* [Exercise aim]
Look through the material and tally each line bearing the word "parts". Give only the total.

————————

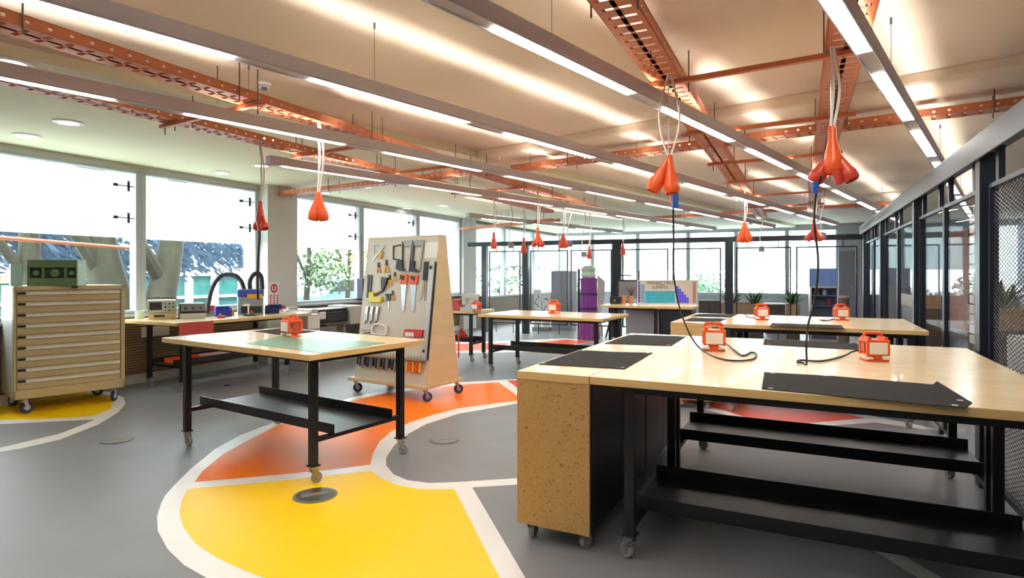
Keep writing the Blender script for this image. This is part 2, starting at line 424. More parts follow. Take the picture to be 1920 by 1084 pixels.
# ---- right partition (room frame a = 1.185)
AP = 1.19
rp = thing('workshop_partition', 'black steel and glass partition with mesh bay along the right side', 'partition', RW(AP, 0), RZ)
boxes('top_rail', greyrail, rp, (-.09, .05, -1.0, 14.2, 2.34, 2.44), (-.09, -.07, -1.0, 14.2, 2.29, 2.46), bevel=.004)
posts = [2.5, 5.25, 7.93, 11.0, 13.75]
for b in posts: boxes('post', black_rail, rp, (-.06, .05, b - .06, b + .06, 0, 2.34), bevel=.003)
for i in range(len(posts) - 1):
    b0, b1 = posts[i] + .1, posts[i + 1] - .1
    n = 1 if i == 0 else 2
    for j in range(n):
        c0, c1 = b0 + (b1 - b0) * j / n + .02, b0 + (b1 - b0) * (j + 1) / n - .02
        f = MB(); w = .03
        for c in (c0, c1): f.box(-.02, .02, c - w / 2, c + w / 2, .08, 2.1)
        for z in (.08, 2.1): f.box(-.02, .02, c0, c1, z - w / 2, z + w / 2)
        f.obj('panel_frame', black_rail, rp)
        for c in (c0 + .18, c1 - .18):
            boxes('hanger', black_rail, rp, (-.018, .018, c - .03, c + .03, 2.1, 2.34), (-.018, .018, c - .02, c + .02, 0, .08))
        if i == 0:
            g = MB(); pitch = .073; h = 2.0; L = c1 - c0
            x = -h * 2.6
            while x < L:
                for sgn in (1, -1):
                    y0, y1, z0, z1 = (x, x + h * 2.6, .1, 2.1) if sgn > 0 else (x + h * 2.6, x, .1, 2.1)
                    # clip to panel
                    t0, t1 = 0.0, 1.0; dy = y1 - y0
                    for lim, s in ((0, 1), (L, -1)):
                        a0, a1 = (y0 - lim) * s, (y1 - lim) * s
                        if a0 < 0 and a1 < 0: t0 = 2
                        elif a0 < 0: t0 = max(t0, a0 / (a0 - a1))
                        elif a1 < 0: t1 = min(t1, a0 / (a0 - a1))
                    if t1 - t0 > .02:
                        g.tube([(0, c0 + y0 + dy * t0, z0 + (z1 - z0) * t0), (0, c0 + y0 + dy * t1, z0 + (z1 - z0) * t1)], .0028, 4)
                x += pitch
            g.obj('wire_mesh', black_rail, rp)
        else:
            boxes('glass', glass_p, rp, (-.004, .004, c0, c1, .1, 2.09))

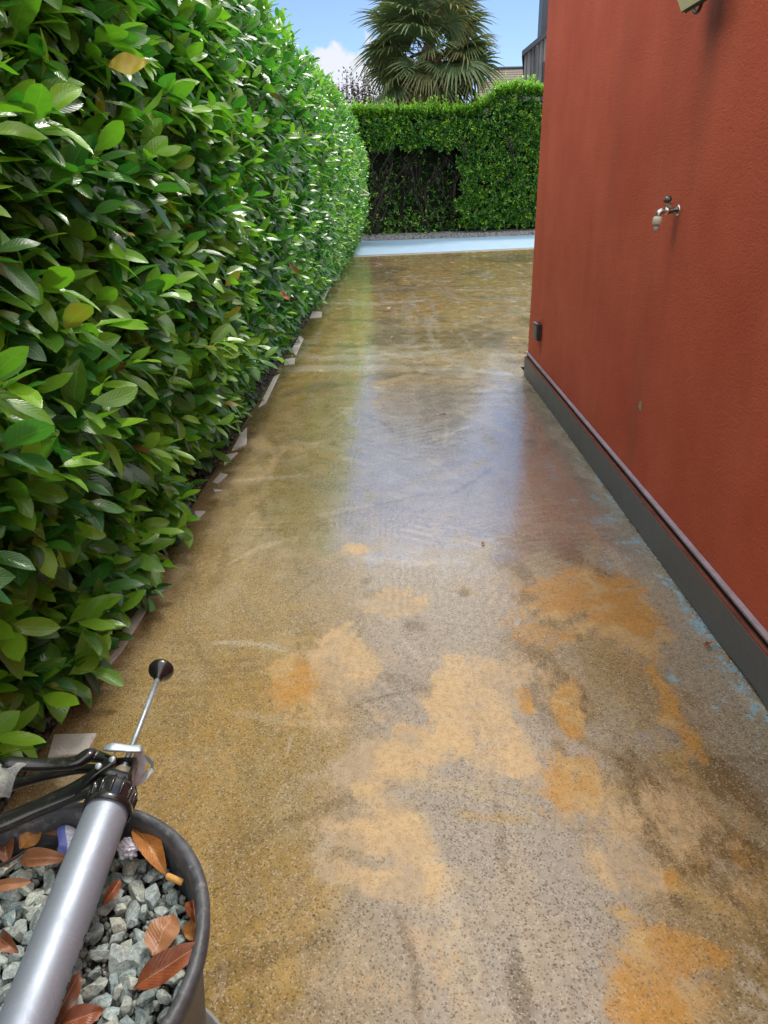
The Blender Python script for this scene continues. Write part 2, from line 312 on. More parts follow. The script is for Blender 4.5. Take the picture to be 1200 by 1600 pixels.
    c = lerp(c, (.42, .42, .38), edge*sst(.5, .62, fbm(x, y, 25, 8, 4, seed=73))*.7)
    c = lerp(c, (.24, .46, .62), sst(1.07, 1.12, x)*(1-sst(2.2, 3.4, y))*sst(.60, .64, fbm(x, y, 26, 9, 5, seed=74)))
    c = lerp(c, (.27, .47, .60), sst(.80, 1.0, x)*(1-sst(4.0, 5.0, y))*sst(1.5, 1.8, y)*sst(.69, .72, fbm(x+.4*y, y, 24, 13, 4, seed=75)))
    # hairline scratches and scrape arcs
    for k in range(26):
        x0, y0 = rng.uniform(-.7, 1.0), rng.uniform(.9, 5.5); an = rng.uniform(-.5, .5)+(1.4 if k % 3 else 0.1); L = rng.uniform(.1, .45); cu = rng.uniform(-1.2, 1.2)
        dx, dy = x-x0, y-y0; u = dx*math.cos(an)+dy*math.sin(an); v = -dx*math.sin(an)+dy*math.cos(an)-cu*u*u
        m = np.exp(-(v/.006)**2)*(np.abs(u) < L/2)
        c = lerp(c, (.10, .075, .04) if k % 2 else (.6, .52, .4), m*.4)
    # trowel and squeegee ridges: families of curved parallel lines
    r2 = np.random.default_rng(21); ridge = np.zeros_like(x)
    for k in range(90):
        y0 = .9+r2.random()**1.3*8.5; x0 = r2.uniform(-.9, 1.0); an = r2.choice([.15, 1.35, -.5, .8])+r2.normal(0, .25); s1_ = r2.uniform(.10, .35)*(1+.12*y0); s2_ = s1_*r2.uniform(.3, .7); cu = r2.uniform(-1.5, 1.5)/(1+.2*y0); lam = r2.uniform(.030, .055)*(1+.12*y0)
        dx, dy = x-x0, y-y0; u = dx*math.cos(an)+dy*math.sin(an); v = -dx*math.sin(an)+dy*math.cos(an)-cu*u*u
        m = np.exp(-(u/s1_)**4-(v/s2_)**4); ridge = ridge+m*np.sin(2*np.pi*v/lam)*r2.uniform(.4, 1.)
    ridge = ridge*sst(.3, .6, fbm(x, y, 9, 6, 4, seed=85)); c = c*(1+.13*ridge)[:, None]
    # smeared residue strokes, pale and dark
    for k in range(170):
        farp = k >= 80
        y0 = r2.uniform(5.5, 18.3) if farp else .9+r2.random()**1.4*5.5; x0 = r2.uniform(-1.0, 1.0) if y0 < 6 else r2.uniform(-1.0, 3.2)
        an = r2.normal(0.1, .35) if farp else r2.uniform(0, 3.14); L = r2.uniform(.2, .9) if farp else r2.uniform(.08, .35); W = r2.uniform(.04, .16) if farp else r2.uniform(.008, .035); cu = r2.uniform(-.8, .8)/(L*3)
        dx, dy = x-x0, y-y0; sel = (np.abs(dx) < L*1.6) & (np.abs(dy) < L*1.6+.3)
        if not sel.any(): continue
        xs_, ys_ = x[sel], y[sel]; u = dx[sel]*math.cos(an)+dy[sel]*math.sin(an); v = -dx[sel]*math.sin(an)+dy[sel]*math.cos(an)-cu*u*u
        nzz = fbm(xs_, ys_, 30 if not farp else 9, 12 if not farp else 5, 4, seed=200+k)
        m = np.exp(-(u/L)**4-(v/W)**2); m = sst(.25, .7, m+1.1*(nzz-.5))*(r2.uniform(.25, .75) if farp else r2.uniform(.2, .5))
        cc_ = [(.52, .42, .26), (.60, .54, .42), (.15, .10, .04), (.50, .33, .10)][int(r2.integers(0, 4))]
        c[sel] = c[sel]+(np.array(cc_)-c[sel])*m[:, None]
    smooth = np.clip(pe*keep+.6*oc*ok+bl, 0, 1)
    wet = np.clip(.10+.95*sst(1.6, 3.4, y)*sst(.25, .62, .55+mid*.3+.3*far+.5*(fbm(x, y, 3.5, 1.4, 4, seed=80)-.5)), 0, 1)*(1-.4*smooth)
    comb = np.exp(-((x-.12)/.36)**2)*sst(2.1, 2.6, y)*(1-sst(4.2, 5.5, y))+.25*np.exp(-((x+.7)/.35)**2)*sst(2, 3, y)*(1-sst(6, 8, y))
    comb = comb*sst(.35, .6, fbm(x, y, 5, 2.5, 3, seed=81))*.55
    return c, smooth, wet, comb, ridge, pe*(.55+.45*keep), oc*(.55+.45*ok)-.12*arc*oc, pe_c, oc_c

def floor_mesh(name, xs, ys, z, poly_right=None):
    X, Y = np.meshgrid(xs, ys); x, y = X.ravel(), Y.ravel()
    c, sm, wet, comb, ridge, pe, oc, pc, occ = paint_floor(x, y); one = np.ones(len(x))
    zz = z+.004*(fbm(x, y, 1.2, .8, 3, seed=90)-.5)+.0015*(fbm(x, y, 9, 6, 3, seed=91)-.5)
    V = np.c_[x, y, zz]; nx, ny = len(xs), len(ys)
    i = np.arange((nx-1)*(ny-1)); r, q = i//(nx-1), i % (nx-1); a = r*nx+q
    F = np.c_[a, a+1, a+nx+1, a+nx]
    return np_mesh(name, V, F, {'paint': np.c_[c, np.ones(len(x))], 'smooth_coat': sm, 'wet': wet, 'comb': comb, 'ridge': ridge, 'peach': pe, 'ochre': oc, 'peach_colour': np.c_[pc, one], 'ochre_colour': np.c_[occ, one]})

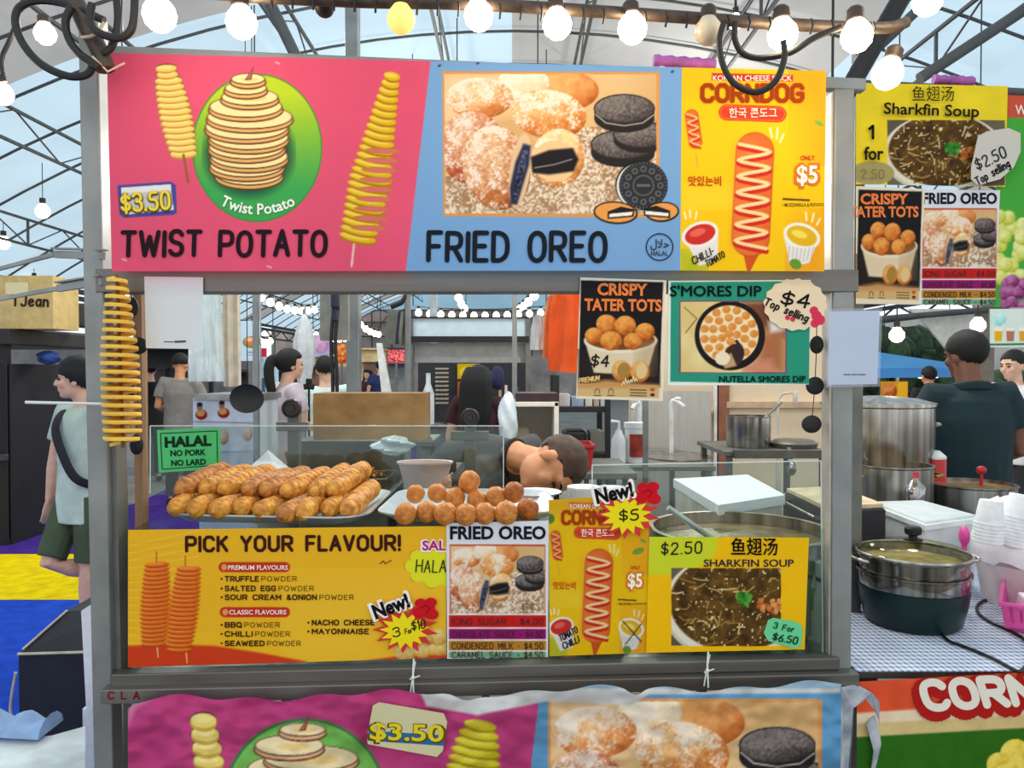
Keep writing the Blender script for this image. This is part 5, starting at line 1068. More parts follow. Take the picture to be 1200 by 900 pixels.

————————

* [Output of the task]
3